Requirements
Leave out the pictures and repeat the data exactly.
>> start
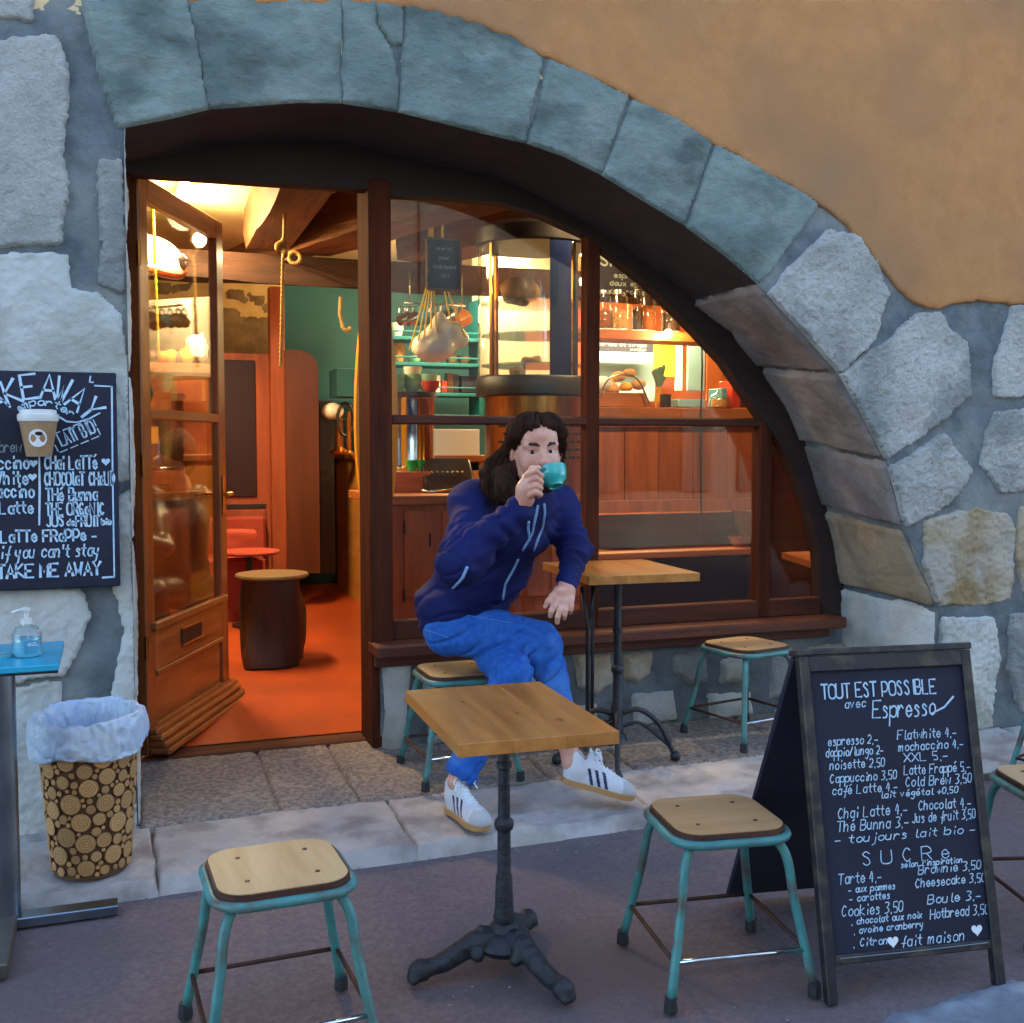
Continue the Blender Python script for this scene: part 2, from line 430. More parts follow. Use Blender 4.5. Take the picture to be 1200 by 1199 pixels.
def prism_obj(name, poly, d0, d1, m, parent=None, axis='y', bev=0.0, world_space=False):
    bm = bmesh.new(); prism(bm, poly, d0, d1, axis)
    if bev: bmesh.ops.bevel(bm, geom=list(bm.edges), offset=bev, segments=1, affect='EDGES')
    return finish(bm, name, m, parent, world_space=world_space)
def copy_tree(o, parent=None):
    c = o.copy(); COL.objects.link(c); c.parent = parent
    for ch in list(o.children):
        copy_tree(ch, c)
    return c

# ------------------------------------------------------------------ smooth solids: distance fields -> surface nets (bodies, clothing)
def _rotm(r):
    return np.array(Euler(r).to_matrix())
class Field:
    def __init__(self): self.p = []; self.disp = None
    def cap(self, a, b, ra, rb=None, k=0.02, neg=False):
        rb = ra if rb is None else rb
        a = np.array(a, float); b = np.array(b, float)
        self.p.append(('c', a, b, ra, rb, k, neg, (a+b)/2, np.linalg.norm(a-b)/2+max(ra, rb))); return self
    def chain(self, pts, rad, k=0.02):
        for i in range(len(pts)-1): self.cap(pts[i], pts[i+1], rad[i], rad[i+1], k)
        return self
    def ell(self, c, r, R=None, k=0.02, neg=False):
        c = np.array(c, float); R = np.eye(3) if R is None else np.array(R)
        self.p.append(('e', c, np.array(r, float), R, None, k, neg, c, max(r))); return self
    def rbox(self, c, h, rr, R=None, k=0.02, neg=False):
        c = np.array(c, float); R = np.eye(3) if R is None else np.array(R)
        self.p.append(('b', c, np.array(h, float), R, rr, k, neg, c, float(np.linalg.norm(h))+rr)); return self
    def one(self, q, X):
        t = q[0]
        if t == 'c':
            a, b, ra, rb = q[1:5]; ab = b-a; l2 = max(float(ab@ab), 1e-12)
            h = np.clip(((X-a)@ab)/l2, 0, 1)
            return np.linalg.norm(X-a-h[:, None]*ab, axis=1) - (ra+(rb-ra)*h)
        if t == 'e':
            L = (X-q[1])@q[3]; k0 = np.linalg.norm(L/q[2], axis=1); k1 = np.linalg.norm(L/(q[2]**2), axis=1)
            return k0*(k0-1)/np.maximum(k1, 1e-9)
        L = np.abs((X-q[1])@q[3])-q[2]
        return np.linalg.norm(np.maximum(L, 0), axis=1)+np.minimum(L.max(axis=1), 0)-q[4]
    def ev(self, X, prims):
        d = np.full(len(X), 1.0)
        for q in prims:
            e = self.one(q, X); k = q[5]
            if q[6]:
                h = np.clip(0.5-0.5*(d+e)/k, 0, 1); d = d*(1-h)+(-e)*h+k*h*(1-h)
            else:
                h = np.clip(0.5+0.5*(e-d)/k, 0, 1); d = e*(1-h)+d*h-k*h*(1-h)
        return d
    def mesh(self, res, pad=0.02, B=14):
        lo = np.min([q[7]-q[8] for q in self.p if not q[6]], axis=0)-pad
        hi = np.max([q[7]+q[8] for q in self.p if not q[6]], axis=0)+pad
        nb = np.ceil((hi-lo)/(res*B)).astype(int)
        R = res*(B+2)*0.5*math.sqrt(3)
        S = B+2
        ii = np.stack(np.meshgrid(*[np.arange(S)]*3, indexing='ij'), -1).reshape(-1, 3)
        VK, VP, Q = [], [], []
        big = (nb*B+8).astype(np.int64)
        offs = [np.array(o) for o in np.ndindex(2, 2, 2)]
        for b in np.ndindex(*nb):
            base = np.array(b)*B
            c = lo+(base-1+(B+1)/2)*res
            pr = [q for q in self.p if np.linalg.norm(q[7]-c)-q[8] < R+q[5]+0.01]
            if not any(not q[6] for q in pr): continue
            d0 = self.ev(c[None, :], pr)[0]
            if abs(d0) > R*1.6+0.03: continue
            idx = ii+base-1
            X = lo+idx*res
            D = self.ev(X, pr)
            if self.disp is not None: D = D-self.disp(X)
            if D.min() > 0 or D.max() < 0: continue
            D = D.reshape(S, S, S)
            sg = D < 0
            n = S-1
            acc = np.zeros((n, n, n, 3)); cnt = np.zeros((n, n, n))
            g = np.stack(np.meshgrid(*[np.arange(n)]*3, indexing='ij'), -1)
            for ax in range(3):
                o1, o2 = [a for a in range(3) if a != ax]
                for u in (0, 1):
                    for v in (0, 1):
                        s0 = [slice(0, n)]*3; s0[o1] = slice(u, n+u); s0[o2] = slice(v, n+v)
                        s1 = list(s0); s1[ax] = slice(1, n+1)
                        A, Bv = D[tuple(s0)], D[tuple(s1)]
                        cr_ = (A < 0) != (Bv < 0)
                        t = np.where(cr_, A/np.where(cr_, A-Bv, 1), 0)
                        p = np.zeros((n, n, n, 3)); p[..., ax] = t; p[..., o1] = u; p[..., o2] = v
                        acc += np.where(cr_[..., None], p, 0); cnt += cr_
            act = cnt > 0
            if not act.any(): continue
            ci = g[act]; pos = lo+(base-1+ci+acc[act]/cnt[act][:, None])*res
            gi = (base+ci).astype(np.int64)
            def key(a): return (a[..., 0]*big[1]+a[..., 1])*big[2]+a[..., 2]
            VK.append(key(gi)); VP.append(pos)
            for ax in range(3):
                o1, o2 = [(1, 2), (2, 0), (0, 1)][ax]
                s0 = [slice(1, B+1)]*3; s1 = list(s0); s1[ax] = slice(2, B+2)
                A, Bv = sg[tuple(s0)], sg[tuple(s1)]
                e = np.argwhere(A != Bv)
                if not len(e): continue
                fl = A[tuple(e.T)]
                e = e+1
                def cell(d1, d2):
                    q = e.copy(); q[:, o1] -= d1; q[:, o2] -= d2
                    return key((base+q).astype(np.int64))
                qd = np.stack([cell(1, 1), cell(0, 1), cell(0, 0), cell(1, 0)], 1)
                qd[~fl] = qd[~fl][:, ::-1]
                Q.append(qd)
        VK = np.concatenate(VK); VP = np.concatenate(VP); Q = np.concatenate(Q)
        uk, first = np.unique(VK, return_index=True)
        V = VP[first]
        F = np.searchsorted(uk, Q)
        F = np.clip(F, 0, len(uk)-1)
        ok = (uk[F] == Q).all(axis=1)
        F = F[ok]
        # light relax
        return V, F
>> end
Answer to the exercise
Continue the Blender Python script for this scene: part 2, from line 430. More parts follow. Use Blender 4.5. Take the picture to be 1200 by 1199 pixels.
def prism_obj(name, poly, d0, d1, m, parent=None, axis='y', bev=0.0, world_space=False):
    bm = bmesh.new(); prism(bm, poly, d0, d1, axis)
    if bev: bmesh.ops.bevel(bm, geom=list(bm.edges), offset=bev, segments=1, affect='EDGES')
    return finish(bm, name, m, parent, world_space=world_space)
def copy_tree(o, parent=None):
    c = o.copy(); COL.objects.link(c); c.parent = parent
    for ch in list(o.children):
        copy_tree(ch, c)
    return c

# ------------------------------------------------------------------ smooth solids: distance fields -> surface nets (bodies, clothing)
def _rotm(r):
    return np.array(Euler(r).to_matrix())
class Field:
    def __init__(self): self.p = []; self.disp = None
    def cap(self, a, b, ra, rb=None, k=0.02, neg=False):
        rb = ra if rb is None else rb
        a = np.array(a, float); b = np.array(b, float)
        self.p.append(('c', a, b, ra, rb, k, neg, (a+b)/2, np.linalg.norm(a-b)/2+max(ra, rb))); return self
    def chain(self, pts, rad, k=0.02):
        for i in range(len(pts)-1): self.cap(pts[i], pts[i+1], rad[i], rad[i+1], k)
        return self
    def ell(self, c, r, R=None, k=0.02, neg=False):
        c = np.array(c, float); R = np.eye(3) if R is None else np.array(R)
        self.p.append(('e', c, np.array(r, float), R, None, k, neg, c, max(r))); return self
    def rbox(self, c, h, rr, R=None, k=0.02, neg=False):
        c = np.array(c, float); R = np.eye(3) if R is None else np.array(R)
        self.p.append(('b', c, np.array(h, float), R, rr, k, neg, c, float(np.linalg.norm(h))+rr)); return self
    def one(self, q, X):
        t = q[0]
        if t == 'c':
            a, b, ra, rb = q[1:5]; ab = b-a; l2 = max(float(ab@ab), 1e-12)
            h = np.clip(((X-a)@ab)/l2, 0, 1)
            return np.linalg.norm(X-a-h[:, None]*ab, axis=1) - (ra+(rb-ra)*h)
        if t == 'e':
            L = (X-q[1])@q[3]; k0 = np.linalg.norm(L/q[2], axis=1); k1 = np.linalg.norm(L/(q[2]**2), axis=1)
            return k0*(k0-1)/np.maximum(k1, 1e-9)
        L = np.abs((X-q[1])@q[3])-q[2]
        return np.linalg.norm(np.maximum(L, 0), axis=1)+np.minimum(L.max(axis=1), 0)-q[4]
    def ev(self, X, prims):
        d = np.full(len(X), 1.0)
        for q in prims:
            e = self.one(q, X); k = q[5]
            if q[6]:
                h = np.clip(0.5-0.5*(d+e)/k, 0, 1); d = d*(1-h)+(-e)*h+k*h*(1-h)
            else:
                h = np.clip(0.5+0.5*(e-d)/k, 0, 1); d = e*(1-h)+d*h-k*h*(1-h)
        return d
    def mesh(self, res, pad=0.02, B=14):
        lo = np.min([q[7]-q[8] for q in self.p if not q[6]], axis=0)-pad
        hi = np.max([q[7]+q[8] for q in self.p if not q[6]], axis=0)+pad
        nb = np.ceil((hi-lo)/(res*B)).astype(int)
        R = res*(B+2)*0.5*math.sqrt(3)
        S = B+2
        ii = np.stack(np.meshgrid(*[np.arange(S)]*3, indexing='ij'), -1).reshape(-1, 3)
        VK, VP, Q = [], [], []
        big = (nb*B+8).astype(np.int64)
        offs = [np.array(o) for o in np.ndindex(2, 2, 2)]
        for b in np.ndindex(*nb):
            base = np.array(b)*B
            c = lo+(base-1+(B+1)/2)*res
            pr = [q for q in self.p if np.linalg.norm(q[7]-c)-q[8] < R+q[5]+0.01]
            if not any(not q[6] for q in pr): continue
            d0 = self.ev(c[None, :], pr)[0]
            if abs(d0) > R*1.6+0.03: continue
            idx = ii+base-1
            X = lo+idx*res
            D = self.ev(X, pr)
            if self.disp is not None: D = D-self.disp(X)
            if D.min() > 0 or D.max() < 0: continue
            D = D.reshape(S, S, S)
            sg = D < 0
            n = S-1
            acc = np.zeros((n, n, n, 3)); cnt = np.zeros((n, n, n))
            g = np.stack(np.meshgrid(*[np.arange(n)]*3, indexing='ij'), -1)
            for ax in range(3):
                o1, o2 = [a for a in range(3) if a != ax]
                for u in (0, 1):
                    for v in (0, 1):
                        s0 = [slice(0, n)]*3; s0[o1] = slice(u, n+u); s0[o2] = slice(v, n+v)
                        s1 = list(s0); s1[ax] = slice(1, n+1)
                        A, Bv = D[tuple(s0)], D[tuple(s1)]
                        cr_ = (A < 0) != (Bv < 0)
                        t = np.where(cr_, A/np.where(cr_, A-Bv, 1), 0)
                        p = np.zeros((n, n, n, 3)); p[..., ax] = t; p[..., o1] = u; p[..., o2] = v
                        acc += np.where(cr_[..., None], p, 0); cnt += cr_
            act = cnt > 0
            if not act.any(): continue
            ci = g[act]; pos = lo+(base-1+ci+acc[act]/cnt[act][:, None])*res
            gi = (base+ci).astype(np.int64)
            def key(a): return (a[..., 0]*big[1]+a[..., 1])*big[2]+a[..., 2]
            VK.append(key(gi)); VP.append(pos)
            for ax in range(3):
                o1, o2 = [(1, 2), (2, 0), (0, 1)][ax]
                s0 = [slice(1, B+1)]*3; s1 = list(s0); s1[ax] = slice(2, B+2)
                A, Bv = sg[tuple(s0)], sg[tuple(s1)]
                e = np.argwhere(A != Bv)
                if not len(e): continue
                fl = A[tuple(e.T)]
                e = e+1
                def cell(d1, d2):
                    q = e.copy(); q[:, o1] -= d1; q[:, o2] -= d2
                    return key((base+q).astype(np.int64))
                qd = np.stack([cell(1, 1), cell(0, 1), cell(0, 0), cell(1, 0)], 1)
                qd[~fl] = qd[~fl][:, ::-1]
                Q.append(qd)
        VK = np.concatenate(VK); VP = np.concatenate(VP); Q = np.concatenate(Q)
        uk, first = np.unique(VK, return_index=True)
        V = VP[first]
        F = np.searchsorted(uk, Q)
        F = np.clip(F, 0, len(uk)-1)
        ok = (uk[F] == Q).all(axis=1)
        F = F[ok]
        # light relax
        return V, F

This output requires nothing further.